Tite-Live, Histoire romaine, liv. II, XXVIII. (Traduction G. Baillet)



Les consuls, à bout d'expédients demandent aux sénateurs les plus exaltés de se joindre à eux, et essaient d'employer la manière forte. Nouvel échec. Alors, le Sénat, après une délibération confuse, décide de confier le pouvoir à un dictateur, dont les décisions sont sans appel. Cependant, il choisit ce dictateur parmi les modérés, et la plèbe, sur de nouvelles promesses, se laisse encore mobiliser. Après la victoire, le Sénat refuse de tenir ses engagements, et le dictateur démissionne.

« Alors le Sénat se prit à craindre que la libération des soldats ne fît renaître les assemblées secrètes et les complots. Aussi, bien qu'ils eussent été enrôlés par le dictateur, comme c'étaient les consuls qui leur avaient fait prêter serment, on estima que ce serment les liait encore, et, sous prétexte que les Éques reprenaient les hostilités, on donna l'ordre aux légions d'entrer en campagne. Cela ne fit que hâter la révolte... L'armée cessa d'obéir aux consuls et se retira sur le mont Sacré, sur la rive droite de l'Anio, à trois milles de Rome... Là, sans général, ils firent un camp entouré d'un fossé et d'une palissade, et, paisibles, se bornant à prendre les vivres nécessaires, ils demeurèrent quelques jours sans attaquer ni être attaqués. »

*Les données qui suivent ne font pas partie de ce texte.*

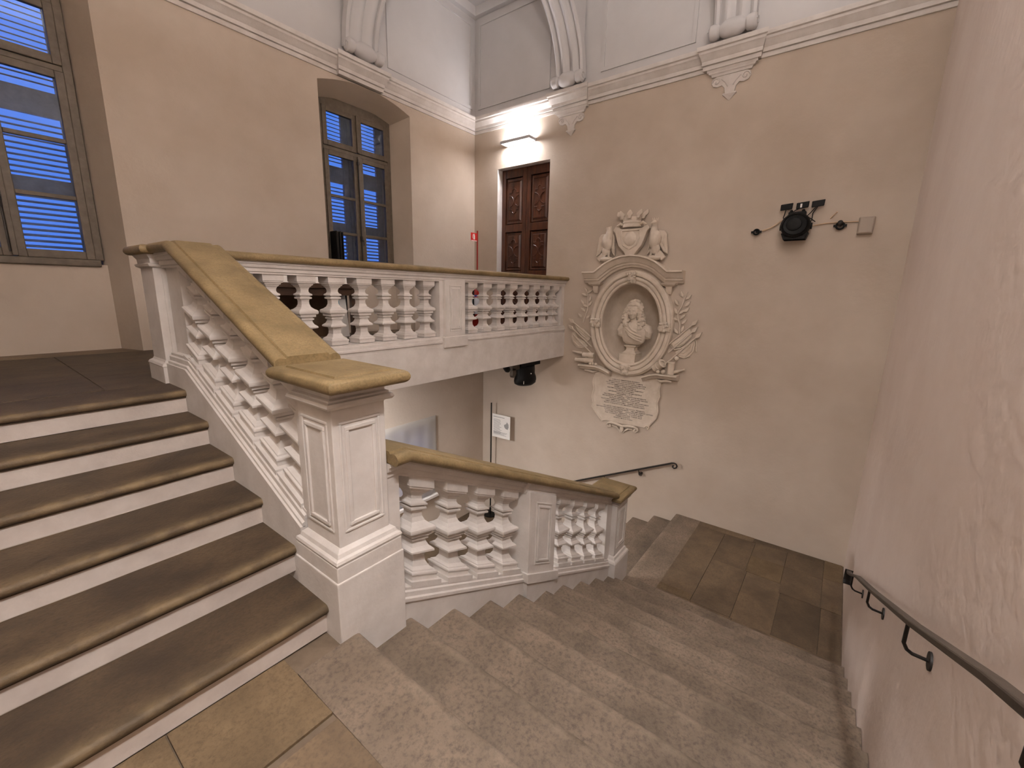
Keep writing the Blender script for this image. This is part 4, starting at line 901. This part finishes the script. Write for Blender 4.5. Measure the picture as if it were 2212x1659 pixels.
MB().ball((XB-.03,-1.392,2.405), (.028,.03,.035)).build('cable_clamp_cover', 'iron', bpy.data.objects['cable_clamp.001'], smooth=60)
jb = empty('junction_box', (XB, -1.625, 2.27), 'grey plastic junction box on the wall, right of the projector', 'box')
MB().loft([[(XB-d, y0, z0), (XB-d, y1, z0), (XB-d, y1-.006, z1), (XB-d, y0+.0, z1)] for d, y0, y1, z0, z1 in ((.0,-1.555,-1.695,2.272,2.455),(.06,-1.558,-1.692,2.276,2.452),(.072,-1.568,-1.682,2.288,2.44))]).build('housing', 'greybox', jb, bevel=.006)
MB().box(XB-.076, XB-.07, -1.665, -1.66, 2.30, 2.43).build('lid_seam', 'greybox', jb)
pg = MB().tube([(XB,-1.29,2.467),(XB-.03,-1.32,2.50),(XB-.05,-1.35,2.53)], .007, 8).build('wall_peg', 'foil', smooth=60); tag(pg, 'short pale bent peg sticking out of the wall right of the projector', 'peg')
# under the gallery
gp = empty('gallery_projector', (4.68, 2.42, .515), 'black stage projector hanging under the gallery', 'projector')
def up_body(prof): return MB().loft([[(4.68+rx*math.cos(2*PI*i/20), 2.36+ry*math.sin(2*PI*i/20), z) for i in range(20)] for rx, ry, z in prof])
MB().box(4.44, 4.97, 2.27, 2.45, .425, .515).build('base', 'black', gp, bevel=.008)
up_body(((.05,.05,.43),(.19,.12,.42),(.20,.125,.36),(.20,.125,.29),(.225,.14,.24),(.235,.145,.19),(.22,.14,.145),(.16,.11,.115),(.05,.04,.11))).build('lamp_head', 'black', gp, smooth=40)
MB().box(4.46, 4.475, 2.232, 2.236, .17, .215).build('label_plate', 'metalbox', gp); MB().ball((4.66,2.235,.31), .010).build('status_light', 'paper', gp)
MB().box(4.26, 4.44, 2.30, 2.36, .40, .515).build('bracket_arm', 'iron_brown', gp); MB().loft([[(4.27,2.30,.42),(4.35,2.30,.42),(4.35,2.36,.42),(4.27,2.36,.42)],[(4.27,2.30,.32),(4.36,2.30,.34),(4.36,2.36,.34),(4.27,2.36,.32)],[(4.29,2.30,.285),(4.34,2.30,.31),(4.34,2.36,.31),(4.29,2.36,.285)]]).build('safety_hook', 'iron_brown', gp)
cw = MB().tube([(4.10,2.30,.515),(4.10,2.30,.47),(4.14,2.30,.425),(4.16,2.30,.40)], [.05,.05,.045,.02], 12).build('cable_gland', 'black', gp, smooth=40)

# ================================================================= handrails
hr1 = empty('wall_handrail', (2.0, YR, -.2), 'flat dark iron handrail on brackets along the right wall', 'handrail', 'iron handrails on the walls')
yr = YR+.085
rp = [(-.75,.955),(-.1,.955),(.06,.925),(.30,.815),(1.0,.465),(2.0,-.01),(2.9,-.425),(3.30,-.635),(3.50,-.735),(3.60,-.77)]
MB().loft([[(x, yr-.018, z), (x, yr+.018, z), (x, yr+.018, z+.024), (x, yr-.018, z+.024)] for x, z in rp]).build('rail', 'iron_brown', hr1, bevel=.005)
MB().loft([[(3.59+.03*math.sin(t)*0+dx, yr-.028, z), (3.59+dx, yr+.028, z), (3.60+dx, yr+.028, z), (3.60+dx, yr-.028, z)] for dx, z in ((0,-.74),(.015,-.76),(.02,-.80),(.01,-.84),(-.02,-.86),(-.05,-.85))]).build('end_scroll', 'iron', hr1)
for xb in (1.09, 2.18, 3.22, .10):
    zb = next(z0_+(z1_-z0_)*(xb-x0_)/(x1_-x0_) for (x0_, z0_), (x1_, z1_) in zip(rp[:-1], rp[1:]) if x0_ <= xb <= x1_)+.005
    br = MB().tube([(xb, yr, zb), (xb, yr, zb-.085), (xb+.004, yr-.012, zb-.11), (xb+.012, yr-.03, zb-.125), (xb+.03, YR+.004, zb-.14)], .0065, 8).build('bracket', 'iron', hr1, smooth=60)
    MB().tube([(xb+.03, YR+.007, zb-.14), (xb+.03, YR, zb-.14)], .034, 16).build('wall_plate', 'iron', br, smooth=40)
hr2 = empty('wall_handrail', (XB, 1.0, -1.3), 'thin black handrail with scrolled end along the back wall below the monument', 'handrail', 'iron handrails on the walls')
xh = XB-.075
pts = [(xh, .165, -.893), (xh, .13, -.885), (xh, .10, -.893), (xh, .085, -.92), (xh, .095, -.95), (xh, .125, -.965), (xh, .148, -.95), (xh, .145, -.93), (xh, .128, -.928)]
MB().loft([[(xh-.02, y, z), (xh+.02, y, z), (xh+.02, y, z+.022), (xh-.02, y, z+.022)] for y, z in ((1.86,-1.72),(1.70,-1.635),(.165,-.905))]).tube(pts, .012, 8).build('rail', 'iron', hr2)
for y in (.66, 1.23):
    z = -.905-(y-.165)*.476
    t_ = [(xh, y, z), (xh, y-.01, z-.05)]+[(xh+.02, y-.03+.028*math.cos(a), z-.065+.028*math.sin(a)) for a in [PI*1.0+i*.5 for i in range(10)]]
    br = MB().tube(t_, .007, 7).build('bracket', 'iron', hr2, smooth=60)
    MB().tube([(XB-.0, y-.03, z-.065), (XB-.06, y-.03, z-.065)], .018, 10).build('wall_plate', 'iron', br, smooth=60)

# ================================================================= signs, stands, table
ex = empty('extinguisher_sign_stand', (5.12, 3.80, ZU), 'slim red post with a small red sign in the gallery corner', 'sign stand')
MB().tube([(5.12,3.80,ZU+.01),(5.12,3.80,2.615)], .014, 10).build('post', 'red', ex, smooth=60)
MB().tube([(5.12,3.80,ZU),(5.12,3.80,ZU+.015)], .05, 24).build('foot_plate', 'red', ex, smooth=40)
sg_ = MB().box(4.95,5.108,3.796,3.80,2.43,2.57).build('sign_panel', 'redsign', ex)
MB().prism([(5.01,2.46),(5.05,2.46),(5.05,2.52),(5.04,2.545),(5.03,2.555),(5.015,2.545),(5.01,2.52)], 'y', 3.792, 3.796).tube([(5.03,3.793,2.55),(5.0,3.793,2.545),(4.985,3.793,2.50),(4.99,3.793,2.475)], .003, 6).build('extinguisher_pictogram', 'paper', sg_)
MB().box(4.955,5.10,3.793,3.796,2.432,2.445).build('white_strip', 'paper', sg_)
fe = empty('fire_extinguisher', (4.97, 3.72, ZU), 'fire extinguisher with silver label standing behind the gallery balusters', 'fire extinguisher')
def turn(prof, cx, cy, n=20): return MB().loft([[(cx+r*math.cos(2*PI*i/n), cy+r*math.sin(2*PI*i/n), z) for i in range(n)] for r, z in prof])
z0 = ZU+.002
turn(((.07,z0),(.08,z0+.015),(.08,z0+.60),(.076,z0+.66),(.055,z0+.715),(.022,z0+.735),(.02,z0+.75)), 4.97, 3.72).build('cylinder', 'red', fe, smooth=40)
turn(((.0808,z0+.28),(.0815,z0+.285),(.0815,z0+.565),(.0808,z0+.57)), 4.97, 3.72).build('label_band', 'silver', fe, smooth=40)
turn(((.0808,z0+.585),(.0815,z0+.588),(.0815,z0+.612),(.0808,z0+.615)), 4.97, 3.72).build('blue_band', 'blueband', fe, smooth=40)
MB().box(4.94,5.0,3.70,3.74,z0+.745,z0+.79).build('valve', 'black', fe, bevel=.005); MB().tube([(4.95,3.70,z0+.79),(4.87,3.68,z0+.82)], .012, 8).tube([(4.95,3.70,z0+.765),(4.87,3.68,z0+.76)], .010, 8).build('squeeze_handle', 'black', fe, smooth=60)
MB().tube([(4.94,3.70,z0+.76),(4.88,3.67,z0+.72),(4.865,3.66,z0+.5),(4.88,3.66,z0+.25)], .014, 8).build('hose', 'black', fe, smooth=60)
# info stand on the lowest landing
st = empty('info_stand', (5.33, 3.61, ZC), 'thin black post with a white text panel on the lowest landing', 'sign stand')
MB().tube([(5.33,3.61,ZC+.01),(5.33,3.61,-.535)], .013, 10).build('post', 'black', st, smooth=60); MB().tube([(5.33,3.61,ZC),(5.33,3.61,ZC+.012)], .15, 24).build('foot_plate', 'black', st, smooth=40)
pn = MB().loft([[(x, y, -1.205) , (x+.012, y, -1.205), (x+.012, y, -.745), (x, y, -.745)] for x, y in ((5.34,3.59),(5.36,3.17))]).build('text_panel', 'paper', st)
pr_ = MB(); rnd = random.Random(3)
def onp(y0, y1, z0, z1): 
    X_ = lambda y: 5.34+.02*(3.59-y)/.42-.0015
    pr_.add([(X_(y0), y0, z0), (X_(y1), y1, z0), (X_(y1), y1, z1), (X_(y0), y0, z1)], [(0,1,2,3)])
onp(3.56, 3.30, -.800, -.788)
for i in range(14): onp(3.56, 3.56-rnd.uniform(.13,.18)*1.1, -.85-.021*i, -.843-.021*i)
for i in range(4): onp(3.56, 3.56-rnd.uniform(.25,.34), -1.15+.018*i, -1.143+.018*i)
pr_.build('printed_lines', 'greyink', pn)['kind'] = 'stuff'
pc = [(3.24,-.86),(3.26,-.90),(3.31,-.93),(3.30,-.97),(3.27,-1.0),(3.22,-1.01),(3.20,-.96),(3.205,-.90)]
MB().add([(5.34+.02*(3.59-y)/.42-.0016, y, z) for y, z in pc], [tuple(range(8))]).build('printed_picture', 'greyink', pn)
# dark table against the window wall with standing cards
tb_ = empty('side_table', (1.7, 3.85, ZU), 'dark wooden table against the wall behind the gallery balustrade', 'table')
MB().box(.95,2.47,3.52,4.16,1.565,1.625).build('table_top', 'ledge', tb_, bevel=.006)
for x in (.98, 2.40):
    for y in (3.54, 4.08): MB().box(x,x+.06,y,y+.06,ZU,1.57).build('leg', 'ledge', tb_, bevel=.004)
MB().box(1.04,2.40,3.545,3.565,1.48,1.566).box(1.04,2.40,4.10,4.12,1.48,1.566).build('apron', 'ledge', tb_)
MB().box(1.02,2.42,4.165,4.175,ZU+.02,1.56).build('shade_sheet', 'wall_shade', tb_)  # sheet coloured as the shaded wall under the table, not a table part
for i, x in enumerate((1.62, 2.02, 2.35)):
    c_ = MB().loft([[(x-.05, y, z), (x+.05, y, z), (x+.05, y+.004, z), (x-.05, y+.004, z)] for y, z in ((3.62,1.625),(3.66,1.80))]).build('leaflet_card', 'paper')
    tag(c_, 'white card standing on the dark table, %s' % ['the one nearest the stairs', 'the middle one', 'the one nearest the poster'][i], 'card', 'white cards standing on the dark table')
ps = empty('poster_board', (2.34, 3.70, ZU), 'white poster board with a teal picture leaning under the dark table', 'poster')
MB().loft([[(x, 3.66+.06*t, z), (x, 3.675+.06*t, z)] for x, z, t in ((2.18,ZU+.08,0),(2.40,ZU+.08,0))], close=False) if False else None
pbz0, pbz1 = ZU+.06, 1.56
bd = MB().add([(2.18,3.62,pbz0),(2.395,3.62,pbz0),(2.395,3.69,pbz1),(2.18,3.69,pbz1),(2.18,3.635,pbz0),(2.395,3.635,pbz0),(2.395,3.705,pbz1),(2.18,3.705,pbz1)], [(0,1,2,3),(7,6,5,4),(0,4,5,1),(1,5,6,2),(2,6,7,3),(3,7,4,0)]).build('board', 'paper', ps)
def onb(x, t): return (x, 3.6185+.07*t, pbz0+(pbz1-pbz0)*t)
MB().add([onb(2.181,1), onb(2.285,1), onb(2.30,.62), onb(2.25,.58), onb(2.235,.55), onb(2.181,.52)], [(0,1,2,3,4,5)]).build('teal_picture', 'teal', bd)
MB().tube([(2.2,3.60,ZU),(2.2,3.61,ZU+.22),(2.22,3.62,ZU+.35)], .010, 6).build('prop_leg', 'black', ps)
# folded black screen standing in the recess of the inner window
fs = empty('folded_screen', (2.79, 4.44, ZU), 'folded black screen standing upright in the inner window recess', 'screen')
for i in range(5): MB().box(2.735+.024*i, 2.735+.024*i+.015, 4.36+.01*(i % 2), 4.52, ZU, 2.375-.008*(i % 3)).build('leaf', 'black' if i % 2 == 0 else 'iron', fs)
# ================================================================= wall lights
def wall_light(c, out, al, wd, power, power_up, label, colr=(1.0, .97, .96)):
    """LED wall box: housing open above and below, two diffusers, two lamps"""
    C = Vector(c); out = Vector(out); al = Vector(al); z = Vector((0,0,1))
    o = empty('wall_light', c, label, 'wall light', 'LED wall lights')
    def blk(d0, d1, s0, s1, z0, z1, name, m):
        vs = [C+out*d+al*s+z*h for h in (z0, z1) for d, s in ((d0,s0),(d1,s0),(d1,s1),(d0,s1))]
        return MB().add(vs, [(0,3,2,1),(4,5,6,7),(0,1,5,4),(1,2,6,5),(2,3,7,6),(3,0,4,7)]).build(name, m, o)
    h = wd/2
    blk(.18, .20, -h, h, 0, .042, 'front_plate', 'lamp_body'); blk(.0, .02, -h, h, 0, .042, 'back_plate', 'lamp_body')
    blk(.02, .18, -h, -h+.012, 0, .042, 'end_plate', 'lamp_body'); blk(.02, .18, h-.012, h, 0, .042, 'end_plate', 'lamp_body')
    blk(.022, .178, -h+.013, h-.013, .004, .010, 'lower_diffuser', 'lamp_glow'); blk(.022, .178, -h+.013, h-.013, .032, .038, 'upper_diffuser', 'lamp_glow')
    for k, (dz, rot) in enumerate(((-.004, 0), (.046, PI))):
        ld = bpy.data.lights.new('lamp', 'AREA'); ld.shape = 'RECTANGLE'; ld.color = colr; ld.energy = (power if k == 0 else power_up)*LAMP_POWER
        ld.size, ld.size_y = (wd-.03, .15) if abs(al.x) > .5 else (.15, wd-.03)
        lo_ = bpy.data.objects.new('lamp', ld); col.objects.link(lo_); lo_.parent = o; lo_.location = out*.10+z*dz; lo_.rotation_euler = (rot, 0, 0)
    return o
wall_light((XB, 3.165, 4.01), (-1,0,0), (0,1,0), .60, 14, 8, 'slim LED wall light glowing above the carved door', (1.0, .97, 1.0))
wall_light((-1.1, YR, 3.7), (0,1,0), (1,0,0), .60, 95, 225, 'unseen LED wall light added high on the right wall behind the viewer')  # unseen light added out of frame, brightens the newel and steps
wall_light((1.9, YR, 4.25), (0,1,0), (1,0,0), .60, 10, 105, 'unseen LED fill light added high on the right wall above the middle flight')  # added out of frame, mostly uplight for soft fill off the ceiling
cl_ = empty('added_fill_panel', (1.5, 3.1, .515), 'unseen square LED panel added as fill under the gallery', 'fill light')  # added hidden panel, brightens the walls below the gallery
MB().box(1.2, 1.8, 2.80, 3.40, .485, .515).build('housing', 'lamp_body', cl_); MB().box(1.22, 1.78, 2.82, 3.38, .480, .486).build('diffuser', 'lamp_glow', cl_)
ld = bpy.data.lights.new('lamp', 'AREA'); ld.shape = 'SQUARE'; ld.size = .55; ld.energy = 140*LAMP_POWER; ld.color = (1.0, .97, .97)
lo_ = bpy.data.objects.new('lamp', ld); col.objects.link(lo_); lo_.parent = cl_; lo_.location = (0, 0, -.045)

Le Sénat envoie alors à la plèbe Ménénius Agrippa qui, lui racontant l'apologue des membres et de l'estomac, l'aurait amenée à changer de sentiments. En fait, la plèbe ne consent à rentrer à Rome qu'après avoir reçu des garanties concrètes :

« On se mit alors à traiter de la réconciliation et l'on consentit à accorder à la plèbe des magistrats spéciaux et inviolables, chargés de prendre sa défense contre les consuls, et à exclure tout patricien de cette fonction. »
Tite-Live, Idem, liv. II, XXXII et XXXIII.